“Rabbit Boss deserves to become an American classic. A great novel, spanning a century in the life and death of an Indian tribe, told with epic perspective and infinite compassion.” —National Observer
“The Indian experience of the last 120 years of a size and scope that is awesome. Sanchez is a man of tremendous vision.” —Robert Kirsch, Los Angeles Times
Rabbit Boss is about the doomed hunter Gayabuc, whose first sight of the white man is his witness to the great disaster of the Donner Party in 1846. The time of Gayabuc’s son, Captain Rex, is set against the gold and silver filled mountains of the Sierra. Hallelujah Bob, the surviving son of Captain Rex, tries to live the sacred life on the shores of Lake Tahoe, but he is isolated from his past and doomed to an alien future. It is against a landscape of despair that Joe Birdsong inherits the once honored position of Rabbit Boss, beginning his astounding flight back through time.

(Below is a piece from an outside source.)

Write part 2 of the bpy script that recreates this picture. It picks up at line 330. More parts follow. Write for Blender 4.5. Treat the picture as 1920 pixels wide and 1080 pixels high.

This is a landmark work of twentieth-century American literature, a novel in which the tragic experience of the American Indian is made real and profoundly moving.
Author
Thomas Sanchez
Thomas Sanchez, fifth generation Californian born days before his father was killed in World War II. Sent as a boy to orphanage/boarding school with Native, Black, White and Latino Americans. In the 1960s participated in iconic events — Farm Workers Strikes, tumultuous U.C. Berkeley Free Speech Protest, counter-culture explosion of San Francisco Haight-Ashbury. In the 1970s ran strategic supplies through Government armed forces with shoot-to-kill orders surrounding Indians under siege in Wounded Knee, South Dakota, site of the infamous 1890s massacre. Sanchez lived seven years below the poverty line while dedicated to writing the generational epic, Rabbit Boss. The novel is listed by State Librarian of California Emeritus, Kevin Starr, as “one of the three or four finest novels ever to be set in California” and cited as ”etched in unforgettable prose” by Native American Historian Vine Deloria, Standing Rock Sioux author of, “Custer Died For Your Sins”. In the 1980s civil wars in Guatemala and El Salvador Sanchez traversed political and jungle landscapes with guerrilla fighters, CIA spooks and war journalists. In the 1990s Sanchez was the only American novelist to interview in Havana, Mario Morales Mesa, famed Cuban revolutionary fighter and head of the Narcotics and Gangster Bureaus. Awarded grants from the Guggenheim Foundation, National Endowment for the Arts, knighted as Chevalier des Arts et des Lettres by the French Republic, recipient of the first annual California Classics Litquake Barbaray Coast Award.